§ Raw data
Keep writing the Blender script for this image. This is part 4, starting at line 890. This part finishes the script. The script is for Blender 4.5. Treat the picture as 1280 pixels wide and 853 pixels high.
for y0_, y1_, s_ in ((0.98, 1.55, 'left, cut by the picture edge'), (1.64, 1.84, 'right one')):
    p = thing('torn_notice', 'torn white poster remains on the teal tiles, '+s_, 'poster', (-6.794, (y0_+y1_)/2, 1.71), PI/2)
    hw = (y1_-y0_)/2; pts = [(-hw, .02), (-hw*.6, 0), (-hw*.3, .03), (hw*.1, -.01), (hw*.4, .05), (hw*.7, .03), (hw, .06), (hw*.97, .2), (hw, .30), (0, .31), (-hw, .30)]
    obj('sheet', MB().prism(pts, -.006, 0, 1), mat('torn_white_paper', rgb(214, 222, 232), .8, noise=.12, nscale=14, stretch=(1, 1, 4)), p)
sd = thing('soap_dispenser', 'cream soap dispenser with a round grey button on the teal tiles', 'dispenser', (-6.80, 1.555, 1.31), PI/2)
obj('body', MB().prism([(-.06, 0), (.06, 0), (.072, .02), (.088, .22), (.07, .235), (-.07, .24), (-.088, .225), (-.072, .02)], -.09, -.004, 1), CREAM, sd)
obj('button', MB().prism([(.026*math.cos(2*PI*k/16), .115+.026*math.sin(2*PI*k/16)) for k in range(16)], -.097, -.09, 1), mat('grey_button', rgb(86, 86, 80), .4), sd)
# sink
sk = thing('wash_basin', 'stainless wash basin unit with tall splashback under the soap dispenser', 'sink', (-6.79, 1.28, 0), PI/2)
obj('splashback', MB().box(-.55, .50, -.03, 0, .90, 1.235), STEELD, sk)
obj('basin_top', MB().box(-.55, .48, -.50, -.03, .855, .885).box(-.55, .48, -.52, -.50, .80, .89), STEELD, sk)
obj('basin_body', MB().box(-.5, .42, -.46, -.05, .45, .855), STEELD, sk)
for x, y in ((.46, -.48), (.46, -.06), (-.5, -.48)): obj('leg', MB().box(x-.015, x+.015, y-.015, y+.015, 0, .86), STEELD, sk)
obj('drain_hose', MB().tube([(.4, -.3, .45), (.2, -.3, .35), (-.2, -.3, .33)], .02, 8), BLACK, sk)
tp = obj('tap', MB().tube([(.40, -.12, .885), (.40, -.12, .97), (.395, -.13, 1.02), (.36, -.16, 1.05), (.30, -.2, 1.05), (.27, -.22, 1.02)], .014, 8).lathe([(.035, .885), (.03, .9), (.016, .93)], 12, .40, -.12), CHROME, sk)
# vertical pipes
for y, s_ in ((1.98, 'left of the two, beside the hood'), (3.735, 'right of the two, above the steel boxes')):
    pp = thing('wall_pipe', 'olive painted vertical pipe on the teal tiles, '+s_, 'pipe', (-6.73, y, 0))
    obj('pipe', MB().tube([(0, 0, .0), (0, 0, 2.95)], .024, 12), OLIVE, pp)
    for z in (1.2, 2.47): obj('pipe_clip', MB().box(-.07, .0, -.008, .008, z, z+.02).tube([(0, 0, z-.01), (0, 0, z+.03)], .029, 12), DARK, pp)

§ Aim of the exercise
Repeat the material from above exactly, word for word.

§ Response to the exercise
Keep writing the Blender script for this image. This is part 4, starting at line 890. This part finishes the script. The script is for Blender 4.5. Treat the picture as 1280 pixels wide and 853 pixels high.
for y0_, y1_, s_ in ((0.98, 1.55, 'left, cut by the picture edge'), (1.64, 1.84, 'right one')):
    p = thing('torn_notice', 'torn white poster remains on the teal tiles, '+s_, 'poster', (-6.794, (y0_+y1_)/2, 1.71), PI/2)
    hw = (y1_-y0_)/2; pts = [(-hw, .02), (-hw*.6, 0), (-hw*.3, .03), (hw*.1, -.01), (hw*.4, .05), (hw*.7, .03), (hw, .06), (hw*.97, .2), (hw, .30), (0, .31), (-hw, .30)]
    obj('sheet', MB().prism(pts, -.006, 0, 1), mat('torn_white_paper', rgb(214, 222, 232), .8, noise=.12, nscale=14, stretch=(1, 1, 4)), p)
sd = thing('soap_dispenser', 'cream soap dispenser with a round grey button on the teal tiles', 'dispenser', (-6.80, 1.555, 1.31), PI/2)
obj('body', MB().prism([(-.06, 0), (.06, 0), (.072, .02), (.088, .22), (.07, .235), (-.07, .24), (-.088, .225), (-.072, .02)], -.09, -.004, 1), CREAM, sd)
obj('button', MB().prism([(.026*math.cos(2*PI*k/16), .115+.026*math.sin(2*PI*k/16)) for k in range(16)], -.097, -.09, 1), mat('grey_button', rgb(86, 86, 80), .4), sd)
# sink
sk = thing('wash_basin', 'stainless wash basin unit with tall splashback under the soap dispenser', 'sink', (-6.79, 1.28, 0), PI/2)
obj('splashback', MB().box(-.55, .50, -.03, 0, .90, 1.235), STEELD, sk)
obj('basin_top', MB().box(-.55, .48, -.50, -.03, .855, .885).box(-.55, .48, -.52, -.50, .80, .89), STEELD, sk)
obj('basin_body', MB().box(-.5, .42, -.46, -.05, .45, .855), STEELD, sk)
for x, y in ((.46, -.48), (.46, -.06), (-.5, -.48)): obj('leg', MB().box(x-.015, x+.015, y-.015, y+.015, 0, .86), STEELD, sk)
obj('drain_hose', MB().tube([(.4, -.3, .45), (.2, -.3, .35), (-.2, -.3, .33)], .02, 8), BLACK, sk)
tp = obj('tap', MB().tube([(.40, -.12, .885), (.40, -.12, .97), (.395, -.13, 1.02), (.36, -.16, 1.05), (.30, -.2, 1.05), (.27, -.22, 1.02)], .014, 8).lathe([(.035, .885), (.03, .9), (.016, .93)], 12, .40, -.12), CHROME, sk)
# vertical pipes
for y, s_ in ((1.98, 'left of the two, beside the hood'), (3.735, 'right of the two, above the steel boxes')):
    pp = thing('wall_pipe', 'olive painted vertical pipe on the teal tiles, '+s_, 'pipe', (-6.73, y, 0))
    obj('pipe', MB().tube([(0, 0, .0), (0, 0, 2.95)], .024, 12), OLIVE, pp)
    for z in (1.2, 2.47): obj('pipe_clip', MB().box(-.07, .0, -.008, .008, z, z+.02).tube([(0, 0, z-.01), (0, 0, z+.03)], .029, 12), DARK, pp)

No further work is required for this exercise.